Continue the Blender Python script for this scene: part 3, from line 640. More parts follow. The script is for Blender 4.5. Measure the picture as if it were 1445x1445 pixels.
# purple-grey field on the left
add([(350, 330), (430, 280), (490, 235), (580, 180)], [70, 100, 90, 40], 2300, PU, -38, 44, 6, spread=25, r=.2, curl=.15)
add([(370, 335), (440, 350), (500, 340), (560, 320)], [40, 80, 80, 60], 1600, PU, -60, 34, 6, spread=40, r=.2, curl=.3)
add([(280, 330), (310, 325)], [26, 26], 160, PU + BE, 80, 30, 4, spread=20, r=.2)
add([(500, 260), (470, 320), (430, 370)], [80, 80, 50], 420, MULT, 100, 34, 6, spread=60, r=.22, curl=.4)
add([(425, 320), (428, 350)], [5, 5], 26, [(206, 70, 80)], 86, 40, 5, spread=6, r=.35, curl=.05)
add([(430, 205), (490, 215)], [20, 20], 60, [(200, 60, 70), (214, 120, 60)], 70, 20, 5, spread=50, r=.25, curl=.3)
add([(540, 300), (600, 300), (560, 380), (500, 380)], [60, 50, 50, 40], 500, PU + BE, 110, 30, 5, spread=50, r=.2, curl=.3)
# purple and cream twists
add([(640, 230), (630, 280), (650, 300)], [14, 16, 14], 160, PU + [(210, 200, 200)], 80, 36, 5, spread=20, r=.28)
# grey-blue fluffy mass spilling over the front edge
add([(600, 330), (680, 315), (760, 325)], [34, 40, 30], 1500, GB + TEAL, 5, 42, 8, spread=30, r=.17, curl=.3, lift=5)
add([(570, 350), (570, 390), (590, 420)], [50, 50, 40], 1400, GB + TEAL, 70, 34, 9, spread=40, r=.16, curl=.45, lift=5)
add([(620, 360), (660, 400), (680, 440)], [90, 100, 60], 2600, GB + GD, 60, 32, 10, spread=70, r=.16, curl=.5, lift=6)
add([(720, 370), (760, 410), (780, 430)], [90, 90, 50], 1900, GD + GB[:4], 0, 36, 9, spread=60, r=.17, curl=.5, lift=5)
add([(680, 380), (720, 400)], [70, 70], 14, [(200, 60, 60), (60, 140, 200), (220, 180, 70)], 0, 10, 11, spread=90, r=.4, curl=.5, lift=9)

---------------

• Task directions
Reproduce all data above, unchanged.

• Solution to this task
Continue the Blender Python script for this scene: part 3, from line 640. More parts follow. The script is for Blender 4.5. Measure the picture as if it were 1445x1445 pixels.
# purple-grey field on the left
add([(350, 330), (430, 280), (490, 235), (580, 180)], [70, 100, 90, 40], 2300, PU, -38, 44, 6, spread=25, r=.2, curl=.15)
add([(370, 335), (440, 350), (500, 340), (560, 320)], [40, 80, 80, 60], 1600, PU, -60, 34, 6, spread=40, r=.2, curl=.3)
add([(280, 330), (310, 325)], [26, 26], 160, PU + BE, 80, 30, 4, spread=20, r=.2)
add([(500, 260), (470, 320), (430, 370)], [80, 80, 50], 420, MULT, 100, 34, 6, spread=60, r=.22, curl=.4)
add([(425, 320), (428, 350)], [5, 5], 26, [(206, 70, 80)], 86, 40, 5, spread=6, r=.35, curl=.05)
add([(430, 205), (490, 215)], [20, 20], 60, [(200, 60, 70), (214, 120, 60)], 70, 20, 5, spread=50, r=.25, curl=.3)
add([(540, 300), (600, 300), (560, 380), (500, 380)], [60, 50, 50, 40], 500, PU + BE, 110, 30, 5, spread=50, r=.2, curl=.3)
# purple and cream twists
add([(640, 230), (630, 280), (650, 300)], [14, 16, 14], 160, PU + [(210, 200, 200)], 80, 36, 5, spread=20, r=.28)
# grey-blue fluffy mass spilling over the front edge
add([(600, 330), (680, 315), (760, 325)], [34, 40, 30], 1500, GB + TEAL, 5, 42, 8, spread=30, r=.17, curl=.3, lift=5)
add([(570, 350), (570, 390), (590, 420)], [50, 50, 40], 1400, GB + TEAL, 70, 34, 9, spread=40, r=.16, curl=.45, lift=5)
add([(620, 360), (660, 400), (680, 440)], [90, 100, 60], 2600, GB + GD, 60, 32, 10, spread=70, r=.16, curl=.5, lift=6)
add([(720, 370), (760, 410), (780, 430)], [90, 90, 50], 1900, GD + GB[:4], 0, 36, 9, spread=60, r=.17, curl=.5, lift=5)
add([(680, 380), (720, 400)], [70, 70], 14, [(200, 60, 60), (60, 140, 200), (220, 180, 70)], 0, 10, 11, spread=90, r=.4, curl=.5, lift=9)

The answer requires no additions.